The NLRB found that Buckeye violated section 8(a)(1) of the NLRA by threatening McCoy with more onerous working conditions. We review the NLRB’s findings of fact for substantial evidence. Universal Camera Corp. v. N.L.R.B., 340 U.S. 474, 487-88, 71 S.Ct. 456, 95 L.Ed. 456 (1951). So long as there is substantial evidence, we do not reverse the Board even if we would reach a different conclusion were we to review de novo. Id.; see also Torbitt & Castleman, Inc. v. N.L.R.B., 123 F.3d 899, 906 (6th Cir.1997) (holding that evidence that a statement is a threat should not be set aside because a “different inference or conclusion may seem more plausible”).

The NLRA guarantees employees “the right to self-organization, to form, join, or assist labor organizations----” 29 U.S.C. § 157. Section 8(a)(1) makes it an unfair labor practice “to interfere with, restrain, or coerce employees in the exercise of [those] rights....” 29 U.S.C. § 158(a)(1). An employer violates Section 8(a)(1) by threatening more onerous working conditions because an employee supports a un *712 ion. Chefs Pantry, Inc. v. N.L.R.B., 654 F.2d 458, 459 (6th Cir.1981).

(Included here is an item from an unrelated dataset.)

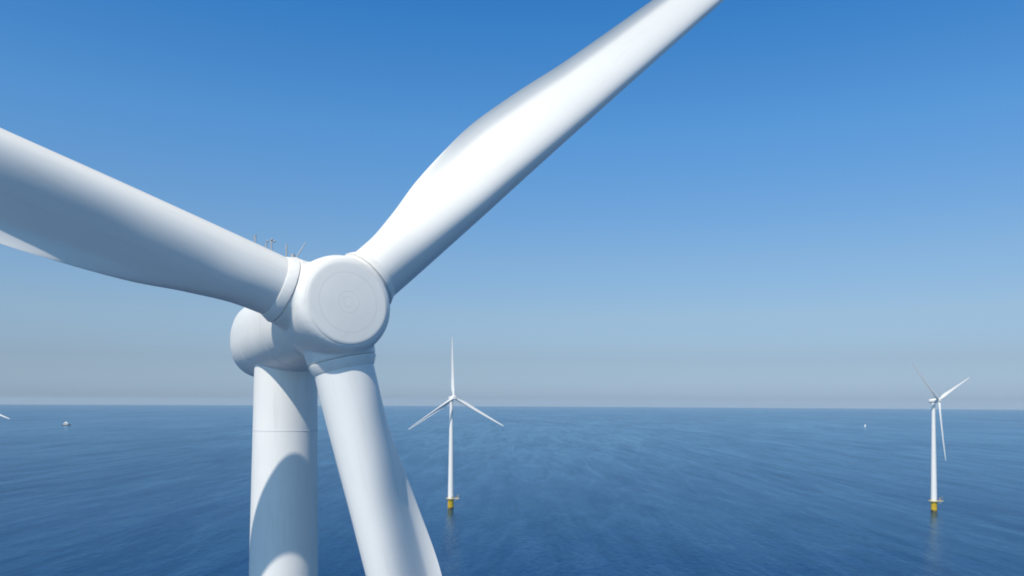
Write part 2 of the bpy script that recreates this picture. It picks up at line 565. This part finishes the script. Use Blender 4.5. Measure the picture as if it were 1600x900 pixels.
    # --- masts with wind sensors and lamps at the rear of the roof
    for i, (x, y, h, kind) in enumerate(MASTS):
        bm = bmesh.new()
        tube(bm, (x, y, 1.45), (x, y, h), 0.04, 10)
        if kind == 'vane':
            box(bm, (x, y + 0.1, h + 0.05), (0.03, 0.34, 0.12))
            tube(bm, (x, y - 0.25, h + 0.05), (x, y + 0.2, h + 0.05), 0.02, 6)
        elif kind == 'cups':
            for k in range(3):
                t = R(120 * k + 20)
                tube(bm, (x, y, h + 0.03), (x + 0.16 * math.cos(t), y + 0.16 * math.sin(t), h + 0.03), 0.012, 6)
                bmesh.ops.create_icosphere(bm, subdivisions=2, radius=0.055, matrix=Matrix.Translation((x + 0.18 * math.cos(t), y + 0.18 * math.sin(t), h + 0.03)))
        mo_ = mesh_obj('sensor_mast', bm, M_steel, nc)
    bm = bmesh.new()
    tube(bm, (LAMP[0], LAMP[1], 1.5), (LAMP[0], LAMP[1], LAMP[2]), 0.10, 12)
    tube(bm, (LAMP[0], LAMP[1], LAMP[2] - 0.35), (LAMP[0] + 0.62, LAMP[1], LAMP[2] + 0.62), 0.025, 6)
    mesh_obj('lightning_rod', bm, M_steel, nc)
    bm = bmesh.new()
    lathe(bm, [(1.5, 0.12), (1.75, 0.12), (1.80, 0.16), (2.05, 0.15), (2.12, 0.06)], 20, m=Matrix.Translation((-0.3, 5.2, 0)))
    mesh_obj('warning_lamp', bm, M_red, nc)
    # --- rotor
    HM = RM @ Matrix.Rotation(R(90 - azimuth), 4, 'Y')
    h = hub_object(root)
    h.matrix_local = HM
    bm = bmesh.new()
    prof = [(-1.56, 1.60), (-1.655, 1.595), (-1.675, 1.56)]
    for k in range(1, 25):
        rr = 1.54 * (1 - k / 24.5)
        prof.append((-1.68 - 0.05 * (1 - (rr / 1.54) ** 2), rr))
    lathe(bm, prof, 128, 'Y')
    mesh_obj('nose_cap', bm, M_cap, h, angle=35)
    bm = bmesh.new()
    lathe(bm, [(1.28, 1.30), (0.70, 1.30)], 64, 'Y')
    mesh_obj('shaft_seal', bm, M_dark, h)
    for k in range(3):
        BM = HM @ Matrix.Rotation(R(-120 * k), 4, 'Y') @ Matrix.Rotation(CONE, 4, 'X')
        b = mesh_obj('blade', blade_mesh(), M_blade, root, angle=70)
        b.matrix_local = BM
        mesh_obj('root_collar', collar_mesh(), M_white, b)
        mesh_obj('bearing_gap', gap_mesh(), M_gap, b)
    return root

def copy_turbine(src, loc, yaw, azimuth, label, cat, group, plat_rz=0.0):
    r = src.copy(); COL.objects.link(r)
    r.location = loc; r.rotation_euler = (0, 0, yaw)
    tag(r, label, cat, group)
    RM = rotor_matrix()
    HM = RM @ Matrix.Rotation(R(90 - azimuth), 4, 'Y')
    k = 0
    for ch in list(src.children):
        c = ch.copy(); COL.objects.link(c); c.parent = r
        base = c.name.split('.')[0]
        if base == 'hub': c.matrix_local = HM
        if base == 'blade':
            c.matrix_local = HM @ Matrix.Rotation(R(-120 * k), 4, 'Y') @ Matrix.Rotation(CONE, 4, 'X'); k += 1
        if base in ('transition_piece', 'platform'): c.rotation_euler = (0, 0, plat_rz - yaw)
        for g in ch.children:
            d = g.copy(); COL.objects.link(d); d.parent = c
    return r

MASTS = [(-0.85, 6.4, 4.60, 'vane'), (-0.12, 6.4, 4.50, 'cups'), (-0.30, 6.6, 4.45, 'plain'), (0.58, 6.4, 4.45, 'plain')]
LAMP = (0.88, 6.4, 4.0)

def pix(px, y_dist, above=0.0):
    """world x of a picture column at a distance"""
    return (px - 800) / F * y_dist

# the close turbine
YAW = R(35)
hub = Vector((-7.05, 31.0, CAM_Z + 3.50))
front = Vector((math.sin(YAW), -math.cos(YAW), 0))
base = hub - front * OVERHANG
near = build_turbine((base.x, base.y, 0.0), YAW, 40.7,
    'huge close white wind turbine at left with round hub, nacelle and thick blades', 'wind turbine',
    'offshore wind turbines')

D2 = 690.0
copy_turbine(near, on_sea(pix(705.5, D2), D2), R(30), 91.0,
    'distant white wind turbine standing just right of the close one, one blade pointing straight up', 'wind turbine', 'offshore wind turbines')
D3 = 690.0
copy_turbine(near, on_sea(pix(1458.5, D3), D3), R(33), 23.0,
    'distant white wind turbine at far right seen almost side on, one blade hanging down', 'wind turbine', 'offshore wind turbines')
D1 = 760.0
copy_turbine(near, on_sea(pix(-72, D1), D1), R(25), 94.0,
    'wind turbine beyond the left edge, only one white blade tip showing over the sea', 'wind turbine', 'offshore wind turbines')

# ------------------------------------------------------------------ boats
def boat(name, label, loc, rz, L, hull_mat, style):
    r = empty(name, loc, rz)
    tag(r, label, 'boat')
    B = L * 0.24
    bm = bmesh.new()
    rings = []
    for i in range(15):
        t = i / 14
        x = -L / 2 + L * t
        w = B / 2 * (1 - max(0, (t - 0.45) / 0.55) ** 2.2) * (0.9 + 0.1 * min(1, t * 4)) + 0.03
        sheer = L * (0.075 + 0.05 * t * t)
        rings.append([(x, -w, sheer), (x, -w * 0.88, 0.1), (x, -w * 0.4, -L * 0.04), (x, w * 0.4, -L * 0.04), (x, w * 0.88, 0.1), (x, w, sheer)])
    ring_sheet(bm, rings)
    hl = mesh_obj('hull', bm, hull_mat, r, angle=35)
    bm = bmesh.new()
    s = L * 0.085
    h0, h1 = s, L * 0.26
    x0, x1 = (-L * 0.30, L * 0.20) if style == 'work' else (-L * 0.22, L * 0.18)
    pts = lambda z, dx, w: [(x0, -w, z), (x1 - dx, -w, z), (x1 - dx, w, z), (x0, w, z)]
    ring_sheet(bm, [pts(h0, 0, B * .38), pts(h1, L * .03, B * .34)])
    dk = mesh_obj('deckhouse', bm, M_boat, r, smooth=False)
    bm = bmesh.new()
    for sy in (-1, 1):
        box(bm, ((x0 + x1) / 2, sy * B * .36, (h0 + h1) / 2 + L * .015), ((x1 - x0) * .8, 0.08, (h1 - h0) * .32))
    mesh_obj('window_band', bm, M_glass, dk, smooth=False)
    bm = bmesh.new()
    ring_sheet(bm, [[(x0 + L * .12, -B * .28, h1), (x1 - L * .06, -B * .28, h1), (x1 - L * .06, B * .28, h1), (x0 + L * .12, B * .28, h1)],
                    [(x0 + L * .14, -B * .25, h1 + L * .13), (x1 - L * .10, -B * .25, h1 + L * .13), (x1 - L * .10, B * .25, h1 + L * .13), (x0 + L * .14, B * .25, h1 + L * .13)]])
    wh = mesh_obj('wheelhouse', bm, M_boat, r, smooth=False)
    bm = bmesh.new()
    tube(bm, (0, 0, h1), (0, 0, L * .52), L * .008)
    tube(bm, (0, -B * .2, L * .36), (0, B * .2, L * .36), L * .006)
    mesh_obj('mast', bm, M_boat, r)
    return r

DB = 2900.0
boat('motor_vessel', 'small white motor vessel with dark hull far out on the sea at left', on_sea(pix(104.5, DB), DB), R(12), 31.0, M_hull, 'work')
DB2 = 3250.0
boat('cabin_cruiser', 'tiny all white cabin boat far off, left of the side-on turbine', on_sea(pix(1352, DB2), DB2), R(55), 24.0, M_boat, 'cruise')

In this case, there was substantial evidence to support the Board’s finding. McCoy testified that Whitaker told him that Dick Smythe planned to transfer him to Dayton in the hope that McCoy would quit. Whitaker did not deny that this conversation took place. Petitioner argues that since no one actually told McCoy that he would have to work in Dayton we must reverse the Board’s finding. We disagree. The statute does not require actual action, only a threat. Whitaker’s statement alone constituted a threat.

It was not unreasonable for the Board to believe McCoy’s testimony on this point. The NLRB makes credibility determinations which this Court may overturn' only if “inherently unreasonable or self-contradictory.” Wright Tool Co. v. N.L.R.B., 854 F.2d 812, 815 n. 1 (6th Cir.1988). The NLRB credited McCoy’s testimony that Whitaker had told him Dick Smythe planned to transfer him to Dayton. Whitaker did not deny this testimony and there is no contradictory evidence on this point. Although Dick Smythe testified that he did not plan to send McCoy to Dayton, our analysis is unchanged.